Like the non-compete agreements, the July 3 court decision is an unwarranted attack on labor rights, says William B. Gould IV, a labor law professor at Stanford University and former chairman of the federal labor board.

“The first thing that strikes you is how archaic this feels,” Gould tells In These Times. “The legal basis is from a case in the 1950s when people had a whole different concept of loyalty owed to their employer.

“In those days,” Gould continues, “the assumption was that loyalty was a two-way street: You were loyal to the company and the company was loyal to you. Now, with Uber and Lyft and the others, companies are even refusing to admit that you are one of their employees, so there isn’t much talk about loyalty owed to the employer anymore.”
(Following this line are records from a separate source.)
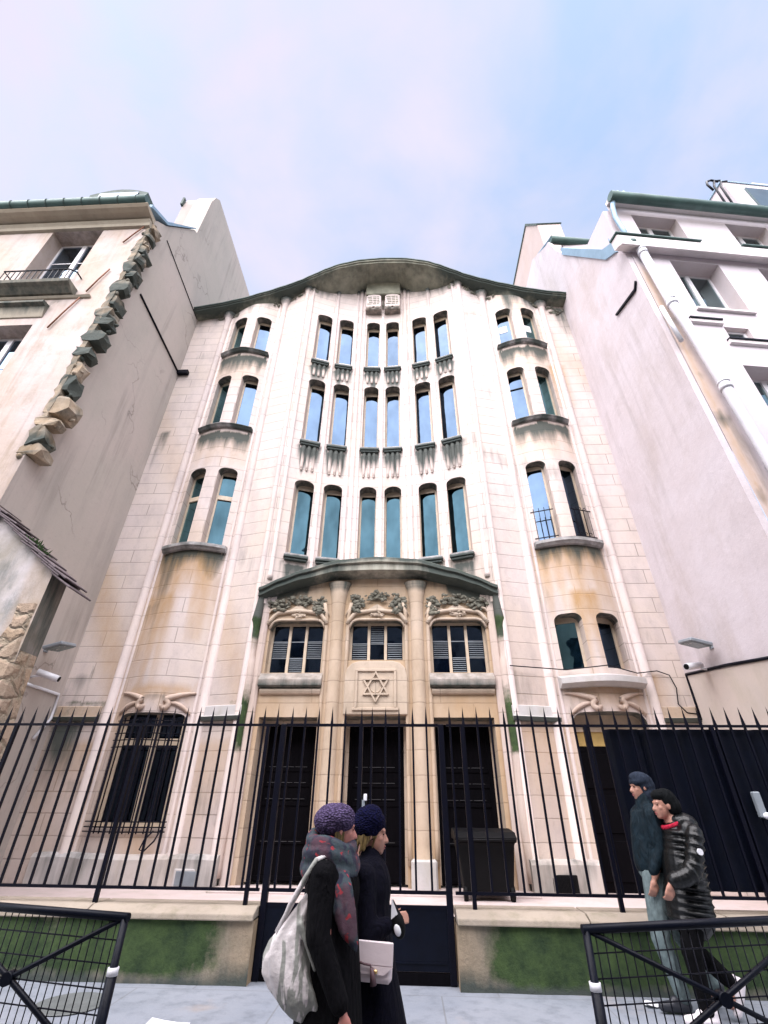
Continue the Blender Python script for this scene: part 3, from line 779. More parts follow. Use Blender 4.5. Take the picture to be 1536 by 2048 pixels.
# piers
def pier(x):
    m = MB(); n = 14; rings = []
    for z, rr in ((.36, .18), (.80, .18), (.86, .155), (1.0, .145), (4.6, .14), (4.9, .142), (5.3, .155), (5.55, .18), (5.75, .22), (5.9, .28)):
        rings.append([(x+rr*math.cos(2*math.pi*k/n), PY+.03+min(rr, .2)*math.sin(2*math.pi*k/n), z) for k in range(n)])
    m.loft(rings, True)
    for i, p in enumerate(m.v): m.st[i] = (.55 if p[2] > 5.6 else 0, .3*vn(p[2]*2.2+x), 0)
    m.build('portal_pier', TAN, SY)
    m = MB(); m.box(x-.22, x+.22, PY-.19, PY+.05, .36, .80, .03); m.build('pier_base', PLINTH, SY)
    for q in (-1, 1):
        m = MB(); m.tube([(x+q*.235, PY-.01, z) for z in fr(.7, 5.0, .4)]+[(x+q*.25, PY-.03, 5.15), (x+q*.30, PY-.08, 5.4)], .04, 8)
        for i, p in enumerate(m.v): m.st[i] = (.1, .35*vn(p[2]*3), 0)
        m.build('pier_moulding', TAN, SY)
pier(AX-.875); pier(AX+.875)
# hood mouldings, keystones
for j, o in enumerate(pw):
    xm = (o.x0+o.x1)/2; hw = (o.x1-o.x0)/2
    m = MB(); pts = []
    for k in range(21):
        u = -1+2*k/20; z = o.zt+.12+.10*(1-abs(u))**.6-.34*max(0, abs(u)-.72)**1.25*3
        pts.append((xm+u*(hw+.06), PY-.035, z))
    m.tube(pts, .045, 7)
    pts = [(xm+u*(hw+.015), PY-.01, o.h(xm+u*hw)+.02) for u in [-1+2*k/24 for k in range(25)]]
    m.tube(pts, .03, 6)
    for q in (-1, 1):
        m.tube([(xm+q*(hw*.45), PY-.02, o.zt+.22), (xm+q*hw*.75, PY-.045, o.zt+.28), (xm+q*(hw+.02), PY-.05, o.zt+.24), (xm+q*(hw+.1), PY-.03, o.zt+.1)], [.015, .035, .03, .012], 6)
    m.build('hood_moulding', TAN, SY)
    k_ = carving('keystone_carving', xm, o.zt+.13, .44, .15, TAN, lambda x: PY-.03, 12, 40+j)
    m = MB(); m.poly_y([(xm-.2, o.zt+.24), (xm+.2, o.zt+.24), (xm, o.zt+.36)], PY-.06, PY+.02); m.build('keystone_cap', TAN, SY)
for j, (x, z, wd, hg) in enumerate(((AX, 5.56, .56, .24), (AX-.46, 5.40, .32, .46), (AX+.46, 5.40, .32, .46), (AX-1.28, 5.36, .30, .46), (AX+1.28, 5.36, .30, .46), (AX-1.70, 5.46, .62, .26), (AX+1.70, 5.46, .62, .26), (AX-2.22, 5.36, .5, .26), (AX+2.22, 5.36, .5, .26))):
    carving('leaf_carving', x, z, wd, hg, CARV, lambda x: PY-.04, 26, 60+j)
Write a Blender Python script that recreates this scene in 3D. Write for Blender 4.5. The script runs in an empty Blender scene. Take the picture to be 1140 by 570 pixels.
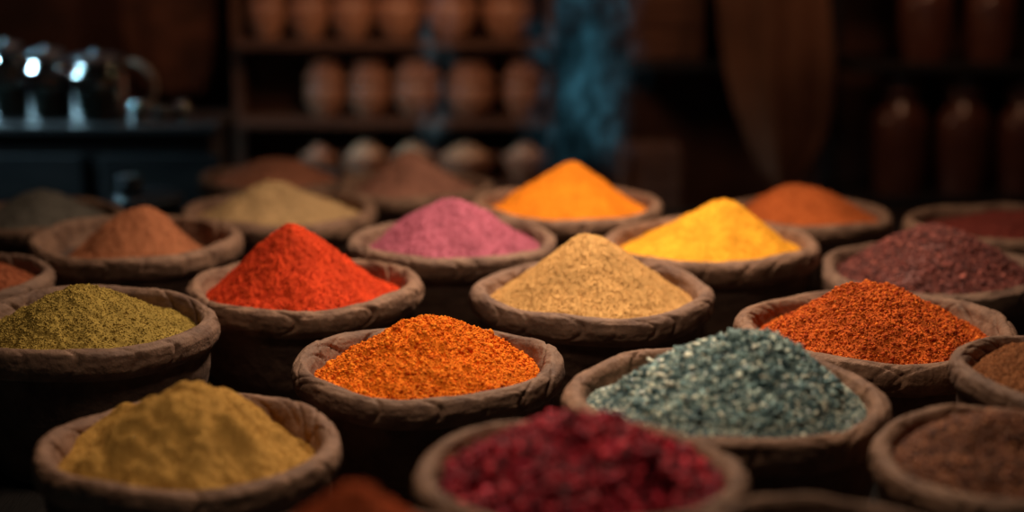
import bpy, math, random
import numpy as np
from mathutils import Vector
random.seed(7); rng=np.random.default_rng(7)
F=1950.0; TH=math.atan(465/F); CZ=1.99; TABLE=0.80
ct,st=math.cos(TH),math.sin(TH)
scene=bpy.context.scene
scene.view_settings.view_transform='Standard'
scene.view_settings.look='None'

def ground(u,v,H):
    xp=(u-570)/F; yp=(285-v)/F
    t=H/(st-yp*ct)
    return xp*t, t*(ct+yp*st), t
def wallp(u,v,Y):
    xp=(u-570)/F; yp=(285-v)/F
    t=Y/(ct+yp*st)
    return xp*t, CZ+t*(-st+yp*ct)

# ---------------- materials ----------------
def newmat(name):
    m=bpy.data.materials.new(name); m.use_nodes=True
    nt=m.node_tree; b=nt.nodes['Principled BSDF']; return m,nt,b
def noise_mat(name,c1,c2,scale=8,rough=.8,bump=.3,bscale=60,metal=0.0,spec=.3,stretch=None,bdist=.004):
    m,nt,b=newmat(name); N=nt.nodes; L=nt.links
    tc=N.new('ShaderNodeTexCoord'); mp=N.new('ShaderNodeMapping')
    if stretch: mp.inputs['Scale'].default_value=stretch
    L.new(tc.outputs['Object'],mp.inputs[0])
    n=N.new('ShaderNodeTexNoise'); n.inputs['Scale'].default_value=scale; n.inputs['Detail'].default_value=8; n.inputs['Roughness'].default_value=.65
    L.new(mp.outputs[0],n.inputs['Vector'])
    r=N.new('ShaderNodeValToRGB'); r.color_ramp.elements[0].position=.33; r.color_ramp.elements[1].position=.68
    r.color_ramp.elements[0].color=(*c1,1); r.color_ramp.elements[1].color=(*c2,1)
    L.new(n.outputs['Fac'],r.inputs[0]); L.new(r.outputs[0],b.inputs['Base Color'])
    n2=N.new('ShaderNodeTexNoise'); n2.inputs['Scale'].default_value=bscale; n2.inputs['Detail'].default_value=6
    L.new(mp.outputs[0],n2.inputs['Vector'])
    bp=N.new('ShaderNodeBump'); bp.inputs['Strength'].default_value=bump; bp.inputs['Distance'].default_value=bdist
    L.new(n2.outputs['Fac'],bp.inputs['Height']); L.new(bp.outputs[0],b.inputs['Normal'])
    b.inputs['Roughness'].default_value=rough; b.inputs['Metallic'].default_value=metal
    b.inputs['Specular IOR Level'].default_value=spec
    return m
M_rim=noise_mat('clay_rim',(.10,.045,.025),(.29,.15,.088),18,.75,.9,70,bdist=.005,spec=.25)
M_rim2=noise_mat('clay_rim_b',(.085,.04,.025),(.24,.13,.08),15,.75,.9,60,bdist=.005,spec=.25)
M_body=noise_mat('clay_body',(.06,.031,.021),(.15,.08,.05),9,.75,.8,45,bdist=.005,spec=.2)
M_table=noise_mat('table_wood',(.012,.010,.010),(.035,.026,.022),5,.7,.5,30,stretch=(6,.6,6))
M_wood=noise_mat('shelf_wood',(.05,.020,.011),(.12,.052,.028),6,.65,.4,30,stretch=(.8,6,6))
M_darkwood=noise_mat('dark_wood',(.014,.013,.014),(.034,.028,.026),5,.5,.4,30,stretch=(1,5,5))
M_wall=noise_mat('plaster_wall',(.025,.014,.011),(.12,.05,.03),2.2,.9,.5,18)
M_floor=noise_mat('stone_floor',(.02,.018,.017),(.05,.04,.035),3,.8,.5,20)
M_pot=noise_mat('terracotta',(.24,.10,.058),(.46,.225,.13),7,.42,.4,30,spec=.5)
M_pot2=noise_mat('terracotta_dark',(.10,.038,.024),(.20,.08,.05),7,.25,.2,30,spec=.6)
M_cloth=noise_mat('brown_cloth',(.12,.055,.032),(.24,.115,.066),3,.95,.5,120)
M_rug=noise_mat('rust_cloth',(.04,.018,.012),(.15,.058,.034),9,.95,.5,120)
M_metal=noise_mat('jar_lid_metal',(.25,.27,.28),(.4,.42,.43),10,.3,.1,40,metal=1.0)
M_black=noise_mat('black_tin',(.012,.014,.016),(.03,.032,.034),8,.35,.2,30,spec=.5)
M_crate=noise_mat('crate_wood',(.10,.042,.026),(.20,.09,.052),5,.75,.4,30,stretch=(1,5,5))
def glass():
    m,nt,b=newmat('jar_glass'); b.inputs['Base Color'].default_value=(.60,.74,.76,1)
    b.inputs['Roughness'].default_value=.06; b.inputs['Transmission Weight'].default_value=1.0; b.inputs['IOR'].default_value=1.45
    return m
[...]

The July 3 decision turns on the interpretation of ‘loyalty’ articulated in the 1953 Supreme Court case National Labor Relations Board v. Local Union 1229 International Brotherhood of Electrical Workers, known as “Jefferson Standard” for short. Earlier in the process of the more recent NLRB case, the labor agency’s Obama appointees had ruled that the firing of the workers was an illegal violation of their rights to form a union. But the appeals court decision reversed that decision, asserting that the disloyalty displayed by the pamphlets gave the employer the right to fire the workers, Gould explains.

According to Gould, “This case comes from the 8th Circuit which is the most conservative in the country. It’s the worst circuit in the country for a labor union, or for labor rights.”